Other locals too, particularly shopkeepers, say the all-pervasive corruption of the Assad era has vanished with the regime’s men. “I like Jabhat,” said Ahmed al-Hindy, who runs an optician’s shop. “They are better than the regime, at any rate.”

Under the black flag of al-Qaeda, the Syrian city ruled by gangs of extremists

An Islamic militant in the centre of Al Raqqa (David Rose for the Telegraph)

Part of it is money. Jabhat al-Nusra has always been well-funded compared to other militias – most people assume due to wealthy backers in the Gulf, though few have been able to track down the lines of the money supply.

Now they have control of good sources of income and can pay salaries. From the city’s main flour mill, they supply the all-important bakeries, and they have seized some of them too.

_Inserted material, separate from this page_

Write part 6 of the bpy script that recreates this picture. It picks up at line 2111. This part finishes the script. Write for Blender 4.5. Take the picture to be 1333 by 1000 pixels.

At night, long queues of women form to buy their daily ration under the watchful eyes of Jabhat guards.

They have also taken the oilfields in neighbouring Deir al-Zour province. Production is hardly booming, but they are able to sell enough on the local market to keep cash rolling in.

It is not all plain sailing, though. Even in Raqqa, no single militia is all-powerful, even Jabhat, and they depend on an alliance with Ahrar al-Sham, another radical Islamist group.

They also have to deal with a slew of other brigades with a variety of ideologies.

The dynamic of Jabhat’s rise is being challenged out of both envy and fear, leading to clashes.

Two senior rival militiamen have been assassinated in the last 10 days: Abu Awad of the Farouq Brigade, and, on Thursday, the head of the Ahfad al-Rasool, Abu al-Zein. In both cases the method was the same – three men in black and masks drove up to the victims’ cars, shot them, then sped off.

Some say it could be a leftover squad of Assad’s Shabiha, but members of their militias point out both were known for support for a civil state, not an Islamic one.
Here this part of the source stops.